■ WHAT TO WORK ON ■
Find each line containing the string "scene". Copy it.

■ DATA SHOWN ■
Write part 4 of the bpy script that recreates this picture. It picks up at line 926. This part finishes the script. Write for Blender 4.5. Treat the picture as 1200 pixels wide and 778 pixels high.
---
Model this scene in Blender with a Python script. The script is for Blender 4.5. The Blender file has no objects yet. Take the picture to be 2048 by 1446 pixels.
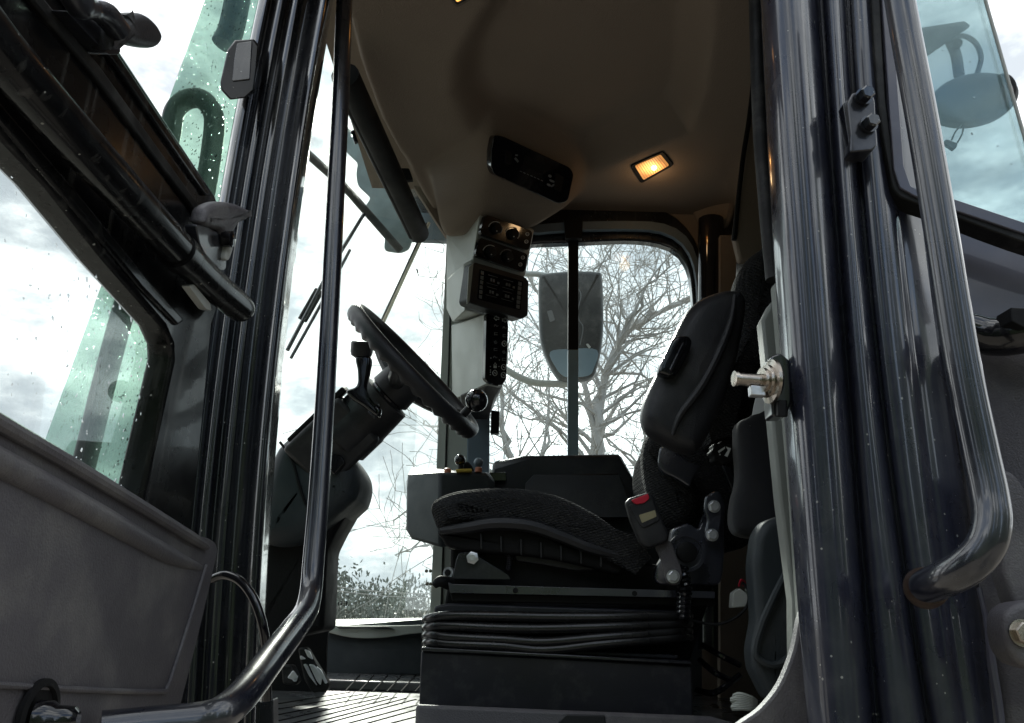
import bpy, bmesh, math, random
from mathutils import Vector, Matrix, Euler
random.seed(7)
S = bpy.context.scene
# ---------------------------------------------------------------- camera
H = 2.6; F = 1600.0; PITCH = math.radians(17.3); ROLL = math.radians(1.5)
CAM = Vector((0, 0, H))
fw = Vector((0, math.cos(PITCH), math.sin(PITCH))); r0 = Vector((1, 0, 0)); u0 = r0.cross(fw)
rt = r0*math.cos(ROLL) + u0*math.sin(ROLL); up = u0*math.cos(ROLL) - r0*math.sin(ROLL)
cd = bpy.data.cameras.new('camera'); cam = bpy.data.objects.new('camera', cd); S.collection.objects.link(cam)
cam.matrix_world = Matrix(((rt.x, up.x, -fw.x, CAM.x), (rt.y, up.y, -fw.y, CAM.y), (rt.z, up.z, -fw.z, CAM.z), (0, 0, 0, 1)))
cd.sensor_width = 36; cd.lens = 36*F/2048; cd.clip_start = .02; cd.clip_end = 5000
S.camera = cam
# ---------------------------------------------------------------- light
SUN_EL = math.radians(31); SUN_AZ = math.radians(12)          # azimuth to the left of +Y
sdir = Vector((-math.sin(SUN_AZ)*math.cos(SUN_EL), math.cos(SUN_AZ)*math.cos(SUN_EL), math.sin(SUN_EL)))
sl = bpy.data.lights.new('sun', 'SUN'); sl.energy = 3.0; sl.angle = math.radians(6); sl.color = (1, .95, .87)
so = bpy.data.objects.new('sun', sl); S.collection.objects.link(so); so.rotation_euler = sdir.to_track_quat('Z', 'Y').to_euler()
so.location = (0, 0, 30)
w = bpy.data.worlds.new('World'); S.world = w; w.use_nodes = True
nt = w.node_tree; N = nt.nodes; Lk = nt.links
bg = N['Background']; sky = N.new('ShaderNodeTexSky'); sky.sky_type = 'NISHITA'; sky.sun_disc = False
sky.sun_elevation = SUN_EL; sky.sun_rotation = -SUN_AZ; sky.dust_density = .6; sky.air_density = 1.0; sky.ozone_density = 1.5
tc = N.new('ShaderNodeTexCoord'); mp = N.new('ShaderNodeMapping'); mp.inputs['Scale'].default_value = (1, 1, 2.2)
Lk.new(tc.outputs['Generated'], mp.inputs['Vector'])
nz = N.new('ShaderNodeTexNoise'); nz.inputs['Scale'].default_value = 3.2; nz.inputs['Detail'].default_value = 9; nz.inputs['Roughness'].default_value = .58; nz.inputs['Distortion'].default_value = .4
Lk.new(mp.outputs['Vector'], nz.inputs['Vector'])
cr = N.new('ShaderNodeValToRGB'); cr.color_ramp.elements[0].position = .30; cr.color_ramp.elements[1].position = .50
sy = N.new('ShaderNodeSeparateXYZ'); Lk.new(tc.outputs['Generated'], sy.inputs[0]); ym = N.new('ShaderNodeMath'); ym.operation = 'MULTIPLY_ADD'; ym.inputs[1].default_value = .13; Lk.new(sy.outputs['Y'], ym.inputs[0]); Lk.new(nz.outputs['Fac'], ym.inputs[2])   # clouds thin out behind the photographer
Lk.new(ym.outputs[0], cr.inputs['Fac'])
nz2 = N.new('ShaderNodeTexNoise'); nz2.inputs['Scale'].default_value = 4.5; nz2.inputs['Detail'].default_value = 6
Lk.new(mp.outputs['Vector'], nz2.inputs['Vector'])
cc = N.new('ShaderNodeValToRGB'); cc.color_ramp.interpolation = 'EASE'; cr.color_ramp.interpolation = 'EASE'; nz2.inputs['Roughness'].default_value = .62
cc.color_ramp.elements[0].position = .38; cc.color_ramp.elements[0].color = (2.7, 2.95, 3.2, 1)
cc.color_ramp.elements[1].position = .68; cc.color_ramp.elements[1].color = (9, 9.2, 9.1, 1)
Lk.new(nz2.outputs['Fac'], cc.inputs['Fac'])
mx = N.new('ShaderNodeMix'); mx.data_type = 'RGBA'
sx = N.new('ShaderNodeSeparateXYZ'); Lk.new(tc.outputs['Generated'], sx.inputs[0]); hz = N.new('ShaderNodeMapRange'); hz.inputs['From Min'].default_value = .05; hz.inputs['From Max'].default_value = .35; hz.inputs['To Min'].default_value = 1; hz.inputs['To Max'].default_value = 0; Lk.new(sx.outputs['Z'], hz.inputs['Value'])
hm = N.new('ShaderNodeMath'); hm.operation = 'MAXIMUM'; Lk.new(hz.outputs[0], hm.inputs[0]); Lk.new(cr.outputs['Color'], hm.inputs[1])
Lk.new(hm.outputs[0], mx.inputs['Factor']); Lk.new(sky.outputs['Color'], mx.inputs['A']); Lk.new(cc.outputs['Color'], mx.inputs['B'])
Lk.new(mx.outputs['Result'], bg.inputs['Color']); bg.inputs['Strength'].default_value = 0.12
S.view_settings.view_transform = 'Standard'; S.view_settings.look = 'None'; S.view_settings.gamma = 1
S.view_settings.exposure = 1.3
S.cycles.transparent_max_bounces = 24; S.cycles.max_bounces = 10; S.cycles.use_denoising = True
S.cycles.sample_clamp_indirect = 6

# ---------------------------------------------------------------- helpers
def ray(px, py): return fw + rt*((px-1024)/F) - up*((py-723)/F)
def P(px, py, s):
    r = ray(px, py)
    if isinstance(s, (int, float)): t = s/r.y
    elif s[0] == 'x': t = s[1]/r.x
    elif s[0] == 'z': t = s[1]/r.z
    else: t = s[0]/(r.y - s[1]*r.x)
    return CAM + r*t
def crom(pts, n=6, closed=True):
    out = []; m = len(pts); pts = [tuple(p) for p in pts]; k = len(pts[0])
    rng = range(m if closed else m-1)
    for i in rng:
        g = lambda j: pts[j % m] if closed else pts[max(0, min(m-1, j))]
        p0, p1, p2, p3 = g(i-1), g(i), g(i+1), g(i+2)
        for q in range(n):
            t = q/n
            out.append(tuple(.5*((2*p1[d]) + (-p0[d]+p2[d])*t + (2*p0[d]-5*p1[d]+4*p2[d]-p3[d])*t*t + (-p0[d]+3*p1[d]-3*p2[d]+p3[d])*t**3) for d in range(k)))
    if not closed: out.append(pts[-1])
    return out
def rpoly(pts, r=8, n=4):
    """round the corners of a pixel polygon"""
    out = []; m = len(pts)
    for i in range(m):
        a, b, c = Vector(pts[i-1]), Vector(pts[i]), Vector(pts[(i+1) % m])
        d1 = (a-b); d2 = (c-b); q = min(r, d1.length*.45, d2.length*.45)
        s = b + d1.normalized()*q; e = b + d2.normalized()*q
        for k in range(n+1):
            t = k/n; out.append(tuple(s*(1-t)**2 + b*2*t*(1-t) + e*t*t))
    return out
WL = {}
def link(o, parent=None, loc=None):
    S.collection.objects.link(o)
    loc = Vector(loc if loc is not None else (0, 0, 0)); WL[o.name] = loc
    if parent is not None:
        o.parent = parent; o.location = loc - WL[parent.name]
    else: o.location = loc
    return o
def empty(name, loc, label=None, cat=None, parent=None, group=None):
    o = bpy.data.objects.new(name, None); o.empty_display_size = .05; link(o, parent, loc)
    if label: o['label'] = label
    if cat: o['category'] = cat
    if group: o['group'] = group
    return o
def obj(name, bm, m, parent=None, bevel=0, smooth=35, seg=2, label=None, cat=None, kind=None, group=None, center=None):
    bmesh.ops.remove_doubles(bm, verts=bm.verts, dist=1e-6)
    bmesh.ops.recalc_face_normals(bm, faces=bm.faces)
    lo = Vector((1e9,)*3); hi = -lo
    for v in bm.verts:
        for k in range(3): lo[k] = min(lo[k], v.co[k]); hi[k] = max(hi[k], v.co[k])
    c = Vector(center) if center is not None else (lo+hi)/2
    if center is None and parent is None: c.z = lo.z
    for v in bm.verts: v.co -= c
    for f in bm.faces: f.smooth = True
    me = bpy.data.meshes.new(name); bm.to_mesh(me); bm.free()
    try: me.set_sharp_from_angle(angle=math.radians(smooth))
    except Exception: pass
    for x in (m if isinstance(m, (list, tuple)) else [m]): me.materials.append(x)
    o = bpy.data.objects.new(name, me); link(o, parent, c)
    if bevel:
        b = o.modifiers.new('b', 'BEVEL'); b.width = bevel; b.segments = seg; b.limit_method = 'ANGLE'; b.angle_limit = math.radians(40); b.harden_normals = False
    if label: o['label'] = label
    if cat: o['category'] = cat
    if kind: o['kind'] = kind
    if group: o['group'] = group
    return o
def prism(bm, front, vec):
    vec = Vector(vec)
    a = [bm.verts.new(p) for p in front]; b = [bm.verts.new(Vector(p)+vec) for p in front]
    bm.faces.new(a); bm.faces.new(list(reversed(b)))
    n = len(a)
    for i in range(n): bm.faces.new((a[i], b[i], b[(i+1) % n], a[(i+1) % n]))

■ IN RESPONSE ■
Model this scene in Blender with a Python script. The script is for Blender 4.5. The Blender file has no objects yet. Take the picture to be 2048 by 1446 pixels.
S = bpy.context.scene